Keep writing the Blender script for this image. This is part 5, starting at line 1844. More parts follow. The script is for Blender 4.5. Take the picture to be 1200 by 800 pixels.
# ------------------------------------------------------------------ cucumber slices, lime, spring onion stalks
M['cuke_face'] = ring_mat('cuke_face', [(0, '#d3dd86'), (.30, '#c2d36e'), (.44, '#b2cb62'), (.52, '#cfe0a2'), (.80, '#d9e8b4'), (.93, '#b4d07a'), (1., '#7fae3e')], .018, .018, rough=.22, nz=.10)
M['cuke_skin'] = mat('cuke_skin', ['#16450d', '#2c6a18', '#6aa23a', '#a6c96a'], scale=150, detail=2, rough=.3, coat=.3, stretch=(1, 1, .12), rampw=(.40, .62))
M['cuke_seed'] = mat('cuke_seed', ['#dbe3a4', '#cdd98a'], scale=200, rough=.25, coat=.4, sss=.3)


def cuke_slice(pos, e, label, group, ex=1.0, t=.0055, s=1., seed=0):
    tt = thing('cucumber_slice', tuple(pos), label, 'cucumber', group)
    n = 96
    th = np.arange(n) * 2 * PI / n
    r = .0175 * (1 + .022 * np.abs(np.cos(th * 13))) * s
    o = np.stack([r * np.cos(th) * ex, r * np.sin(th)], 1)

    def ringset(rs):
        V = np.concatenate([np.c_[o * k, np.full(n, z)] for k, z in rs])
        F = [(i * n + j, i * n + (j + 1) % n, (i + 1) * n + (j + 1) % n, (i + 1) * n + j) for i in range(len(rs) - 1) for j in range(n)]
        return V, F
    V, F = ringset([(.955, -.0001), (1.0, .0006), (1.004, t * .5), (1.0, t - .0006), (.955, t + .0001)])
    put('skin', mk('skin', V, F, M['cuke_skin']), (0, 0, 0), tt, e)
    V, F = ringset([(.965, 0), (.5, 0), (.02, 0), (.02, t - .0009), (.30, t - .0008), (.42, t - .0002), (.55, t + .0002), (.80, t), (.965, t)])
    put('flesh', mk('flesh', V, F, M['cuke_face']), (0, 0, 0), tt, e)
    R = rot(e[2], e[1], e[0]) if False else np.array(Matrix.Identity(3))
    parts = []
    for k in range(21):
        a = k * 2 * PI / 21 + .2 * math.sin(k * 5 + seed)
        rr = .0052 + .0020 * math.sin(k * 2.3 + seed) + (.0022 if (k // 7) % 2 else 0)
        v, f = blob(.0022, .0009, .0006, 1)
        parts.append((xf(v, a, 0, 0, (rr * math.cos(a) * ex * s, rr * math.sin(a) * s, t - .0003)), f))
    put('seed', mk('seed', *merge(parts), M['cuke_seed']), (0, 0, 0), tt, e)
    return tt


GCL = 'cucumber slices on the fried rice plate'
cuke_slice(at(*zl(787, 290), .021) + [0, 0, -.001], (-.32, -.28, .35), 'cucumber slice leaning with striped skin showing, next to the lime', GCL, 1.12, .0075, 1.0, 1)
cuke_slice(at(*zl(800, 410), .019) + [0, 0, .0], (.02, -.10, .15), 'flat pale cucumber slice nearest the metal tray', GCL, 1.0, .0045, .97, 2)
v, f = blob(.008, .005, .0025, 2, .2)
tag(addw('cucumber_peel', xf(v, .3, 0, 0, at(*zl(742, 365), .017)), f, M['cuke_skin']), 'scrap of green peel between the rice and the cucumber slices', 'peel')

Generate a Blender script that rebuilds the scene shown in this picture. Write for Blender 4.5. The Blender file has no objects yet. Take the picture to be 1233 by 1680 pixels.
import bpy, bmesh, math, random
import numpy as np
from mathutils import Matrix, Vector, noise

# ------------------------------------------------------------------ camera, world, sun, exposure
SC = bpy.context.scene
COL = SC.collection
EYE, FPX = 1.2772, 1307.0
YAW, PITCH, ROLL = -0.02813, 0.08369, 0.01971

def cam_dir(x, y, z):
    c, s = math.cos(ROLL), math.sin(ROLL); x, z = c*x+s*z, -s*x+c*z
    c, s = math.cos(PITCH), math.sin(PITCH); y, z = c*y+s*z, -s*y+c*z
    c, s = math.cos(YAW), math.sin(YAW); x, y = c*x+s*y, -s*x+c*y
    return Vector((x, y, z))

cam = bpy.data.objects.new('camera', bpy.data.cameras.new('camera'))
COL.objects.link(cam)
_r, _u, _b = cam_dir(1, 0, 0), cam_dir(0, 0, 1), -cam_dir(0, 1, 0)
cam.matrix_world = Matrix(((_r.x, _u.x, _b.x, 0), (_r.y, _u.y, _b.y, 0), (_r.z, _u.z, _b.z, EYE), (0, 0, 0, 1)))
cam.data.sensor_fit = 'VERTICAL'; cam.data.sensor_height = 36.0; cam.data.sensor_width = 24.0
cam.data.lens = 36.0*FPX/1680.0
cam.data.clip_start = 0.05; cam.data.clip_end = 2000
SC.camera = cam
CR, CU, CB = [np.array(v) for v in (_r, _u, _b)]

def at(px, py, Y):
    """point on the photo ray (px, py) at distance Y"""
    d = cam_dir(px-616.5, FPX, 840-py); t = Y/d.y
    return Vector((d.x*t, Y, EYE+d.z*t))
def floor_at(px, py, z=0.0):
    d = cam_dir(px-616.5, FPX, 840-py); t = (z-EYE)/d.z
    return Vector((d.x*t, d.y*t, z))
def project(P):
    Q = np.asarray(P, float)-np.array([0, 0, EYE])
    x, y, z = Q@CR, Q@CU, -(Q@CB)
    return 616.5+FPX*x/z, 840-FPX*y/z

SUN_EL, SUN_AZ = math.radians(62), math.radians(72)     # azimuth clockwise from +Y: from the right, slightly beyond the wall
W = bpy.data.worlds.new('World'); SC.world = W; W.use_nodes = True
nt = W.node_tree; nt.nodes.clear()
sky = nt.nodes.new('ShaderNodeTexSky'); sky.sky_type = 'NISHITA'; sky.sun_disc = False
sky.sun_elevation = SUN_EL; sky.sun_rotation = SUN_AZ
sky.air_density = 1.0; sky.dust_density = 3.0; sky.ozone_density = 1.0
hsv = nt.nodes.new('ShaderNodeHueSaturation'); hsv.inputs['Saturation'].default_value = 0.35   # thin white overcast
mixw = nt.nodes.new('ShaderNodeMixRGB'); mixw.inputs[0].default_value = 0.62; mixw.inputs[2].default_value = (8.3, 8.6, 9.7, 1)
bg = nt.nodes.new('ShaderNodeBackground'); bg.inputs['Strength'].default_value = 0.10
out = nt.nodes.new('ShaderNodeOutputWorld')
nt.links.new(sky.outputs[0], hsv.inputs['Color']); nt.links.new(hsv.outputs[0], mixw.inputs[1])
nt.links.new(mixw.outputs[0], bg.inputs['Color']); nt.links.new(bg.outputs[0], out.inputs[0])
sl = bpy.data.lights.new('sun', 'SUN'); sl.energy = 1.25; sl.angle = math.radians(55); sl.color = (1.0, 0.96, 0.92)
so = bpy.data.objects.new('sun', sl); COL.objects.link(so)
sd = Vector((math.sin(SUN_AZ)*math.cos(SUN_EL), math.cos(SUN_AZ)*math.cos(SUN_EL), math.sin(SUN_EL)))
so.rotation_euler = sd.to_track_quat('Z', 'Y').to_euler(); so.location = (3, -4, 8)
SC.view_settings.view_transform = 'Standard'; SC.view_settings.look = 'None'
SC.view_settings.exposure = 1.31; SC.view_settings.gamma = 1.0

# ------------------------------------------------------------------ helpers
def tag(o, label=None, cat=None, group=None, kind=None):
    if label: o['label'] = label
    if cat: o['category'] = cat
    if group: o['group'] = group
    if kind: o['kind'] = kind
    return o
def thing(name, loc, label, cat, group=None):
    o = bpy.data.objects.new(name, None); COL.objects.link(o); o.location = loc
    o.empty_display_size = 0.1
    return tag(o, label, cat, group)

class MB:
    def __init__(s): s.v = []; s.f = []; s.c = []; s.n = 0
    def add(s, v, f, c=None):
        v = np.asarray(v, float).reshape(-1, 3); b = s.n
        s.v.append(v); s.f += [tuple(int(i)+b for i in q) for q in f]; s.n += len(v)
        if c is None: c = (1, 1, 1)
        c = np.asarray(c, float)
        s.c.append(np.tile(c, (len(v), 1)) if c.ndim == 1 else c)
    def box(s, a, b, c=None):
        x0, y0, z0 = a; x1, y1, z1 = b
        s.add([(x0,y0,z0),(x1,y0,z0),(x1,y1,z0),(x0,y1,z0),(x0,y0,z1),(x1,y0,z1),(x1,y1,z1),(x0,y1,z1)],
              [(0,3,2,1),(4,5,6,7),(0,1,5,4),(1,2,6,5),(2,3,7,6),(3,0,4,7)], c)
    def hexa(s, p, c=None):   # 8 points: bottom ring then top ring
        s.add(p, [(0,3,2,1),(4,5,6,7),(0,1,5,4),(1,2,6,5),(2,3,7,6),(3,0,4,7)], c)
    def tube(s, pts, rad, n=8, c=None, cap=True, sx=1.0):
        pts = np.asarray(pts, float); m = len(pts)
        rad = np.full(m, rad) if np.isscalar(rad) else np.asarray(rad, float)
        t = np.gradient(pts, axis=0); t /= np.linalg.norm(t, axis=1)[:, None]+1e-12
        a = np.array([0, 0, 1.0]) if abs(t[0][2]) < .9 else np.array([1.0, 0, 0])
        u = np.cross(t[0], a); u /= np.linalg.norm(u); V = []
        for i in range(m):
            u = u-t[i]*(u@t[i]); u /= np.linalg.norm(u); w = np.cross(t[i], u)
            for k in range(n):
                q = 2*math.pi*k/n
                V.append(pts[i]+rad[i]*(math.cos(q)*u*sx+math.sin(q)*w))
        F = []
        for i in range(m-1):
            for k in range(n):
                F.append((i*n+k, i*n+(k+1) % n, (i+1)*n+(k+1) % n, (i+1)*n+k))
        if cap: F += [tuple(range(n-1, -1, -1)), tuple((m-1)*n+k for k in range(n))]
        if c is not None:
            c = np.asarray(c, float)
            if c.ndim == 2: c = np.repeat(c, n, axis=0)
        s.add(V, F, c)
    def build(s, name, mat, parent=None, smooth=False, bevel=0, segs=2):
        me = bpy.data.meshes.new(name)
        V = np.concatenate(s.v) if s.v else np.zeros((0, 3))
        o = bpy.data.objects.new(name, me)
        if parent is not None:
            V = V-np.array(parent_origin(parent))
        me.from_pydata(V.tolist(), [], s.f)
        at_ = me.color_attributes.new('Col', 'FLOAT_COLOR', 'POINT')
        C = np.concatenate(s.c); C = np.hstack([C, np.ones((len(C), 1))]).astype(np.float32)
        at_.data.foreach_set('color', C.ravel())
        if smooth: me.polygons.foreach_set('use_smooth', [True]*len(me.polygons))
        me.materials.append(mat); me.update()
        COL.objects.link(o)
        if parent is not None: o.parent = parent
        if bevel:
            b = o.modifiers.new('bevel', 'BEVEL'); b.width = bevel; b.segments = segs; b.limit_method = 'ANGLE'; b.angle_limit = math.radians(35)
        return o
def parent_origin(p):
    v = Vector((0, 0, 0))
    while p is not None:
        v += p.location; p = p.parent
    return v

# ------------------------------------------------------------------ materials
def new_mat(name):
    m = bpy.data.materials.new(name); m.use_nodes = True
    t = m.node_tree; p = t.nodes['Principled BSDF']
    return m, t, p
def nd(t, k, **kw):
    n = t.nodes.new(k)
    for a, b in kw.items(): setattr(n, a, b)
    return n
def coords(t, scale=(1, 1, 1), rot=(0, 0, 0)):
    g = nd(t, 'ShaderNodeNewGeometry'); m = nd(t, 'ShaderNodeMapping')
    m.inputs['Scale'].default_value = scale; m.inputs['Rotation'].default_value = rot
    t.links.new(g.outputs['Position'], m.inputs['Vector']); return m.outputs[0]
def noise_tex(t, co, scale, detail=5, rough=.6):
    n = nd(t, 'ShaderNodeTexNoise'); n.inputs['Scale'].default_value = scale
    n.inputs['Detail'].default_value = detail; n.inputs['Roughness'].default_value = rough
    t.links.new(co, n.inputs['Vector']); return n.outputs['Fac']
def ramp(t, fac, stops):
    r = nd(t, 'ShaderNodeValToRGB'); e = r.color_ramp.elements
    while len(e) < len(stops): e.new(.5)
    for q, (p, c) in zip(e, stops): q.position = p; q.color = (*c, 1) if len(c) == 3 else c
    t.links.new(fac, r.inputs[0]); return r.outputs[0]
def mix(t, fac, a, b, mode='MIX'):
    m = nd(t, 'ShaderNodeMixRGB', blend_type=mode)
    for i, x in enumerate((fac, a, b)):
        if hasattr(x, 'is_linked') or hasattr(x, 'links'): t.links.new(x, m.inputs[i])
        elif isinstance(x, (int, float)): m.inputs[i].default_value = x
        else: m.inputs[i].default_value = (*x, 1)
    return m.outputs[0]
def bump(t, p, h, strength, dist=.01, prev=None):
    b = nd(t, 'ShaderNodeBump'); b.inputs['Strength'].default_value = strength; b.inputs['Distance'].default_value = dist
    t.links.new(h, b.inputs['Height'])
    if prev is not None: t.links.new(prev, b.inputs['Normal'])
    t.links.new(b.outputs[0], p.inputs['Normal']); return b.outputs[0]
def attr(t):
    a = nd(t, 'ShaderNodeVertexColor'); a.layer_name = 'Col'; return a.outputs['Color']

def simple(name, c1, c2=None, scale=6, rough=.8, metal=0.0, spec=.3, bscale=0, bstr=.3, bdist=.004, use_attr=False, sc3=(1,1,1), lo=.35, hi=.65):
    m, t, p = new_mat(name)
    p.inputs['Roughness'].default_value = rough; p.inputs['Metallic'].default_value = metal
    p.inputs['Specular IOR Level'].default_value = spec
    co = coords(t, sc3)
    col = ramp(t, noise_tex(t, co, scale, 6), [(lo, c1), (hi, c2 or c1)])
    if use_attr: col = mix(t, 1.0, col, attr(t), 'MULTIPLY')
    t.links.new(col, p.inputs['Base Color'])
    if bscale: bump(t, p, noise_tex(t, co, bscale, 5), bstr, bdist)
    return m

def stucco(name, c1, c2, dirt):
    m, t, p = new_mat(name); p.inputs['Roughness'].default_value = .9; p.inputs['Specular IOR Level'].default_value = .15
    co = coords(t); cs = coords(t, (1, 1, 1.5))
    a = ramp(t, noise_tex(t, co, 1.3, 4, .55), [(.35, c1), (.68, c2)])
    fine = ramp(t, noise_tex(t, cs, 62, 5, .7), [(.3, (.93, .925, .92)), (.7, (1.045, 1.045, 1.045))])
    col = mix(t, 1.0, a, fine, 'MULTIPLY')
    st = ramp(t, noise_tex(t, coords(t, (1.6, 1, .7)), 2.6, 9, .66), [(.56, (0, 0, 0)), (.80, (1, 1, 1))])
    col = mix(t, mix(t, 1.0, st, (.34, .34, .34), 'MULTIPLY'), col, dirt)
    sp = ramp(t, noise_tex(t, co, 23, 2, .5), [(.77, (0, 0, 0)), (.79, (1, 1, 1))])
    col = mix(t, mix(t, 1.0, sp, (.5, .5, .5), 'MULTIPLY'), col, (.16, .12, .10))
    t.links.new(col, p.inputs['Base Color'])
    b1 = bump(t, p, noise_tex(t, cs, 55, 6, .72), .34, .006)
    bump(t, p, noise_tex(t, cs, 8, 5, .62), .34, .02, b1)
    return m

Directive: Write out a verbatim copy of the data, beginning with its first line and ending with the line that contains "o = np.stack([r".

Output for this exercise:
Keep writing the Blender script for this image. This is part 5, starting at line 1844. More parts follow. The script is for Blender 4.5. Take the picture to be 1200 by 800 pixels.
# ------------------------------------------------------------------ cucumber slices, lime, spring onion stalks
M['cuke_face'] = ring_mat('cuke_face', [(0, '#d3dd86'), (.30, '#c2d36e'), (.44, '#b2cb62'), (.52, '#cfe0a2'), (.80, '#d9e8b4'), (.93, '#b4d07a'), (1., '#7fae3e')], .018, .018, rough=.22, nz=.10)
M['cuke_skin'] = mat('cuke_skin', ['#16450d', '#2c6a18', '#6aa23a', '#a6c96a'], scale=150, detail=2, rough=.3, coat=.3, stretch=(1, 1, .12), rampw=(.40, .62))
M['cuke_seed'] = mat('cuke_seed', ['#dbe3a4', '#cdd98a'], scale=200, rough=.25, coat=.4, sss=.3)


def cuke_slice(pos, e, label, group, ex=1.0, t=.0055, s=1., seed=0):
    tt = thing('cucumber_slice', tuple(pos), label, 'cucumber', group)
    n = 96
    th = np.arange(n) * 2 * PI / n
    r = .0175 * (1 + .022 * np.abs(np.cos(th * 13))) * s
    o = np.stack([r * np.cos(th) * ex, r * np.sin(th)], 1)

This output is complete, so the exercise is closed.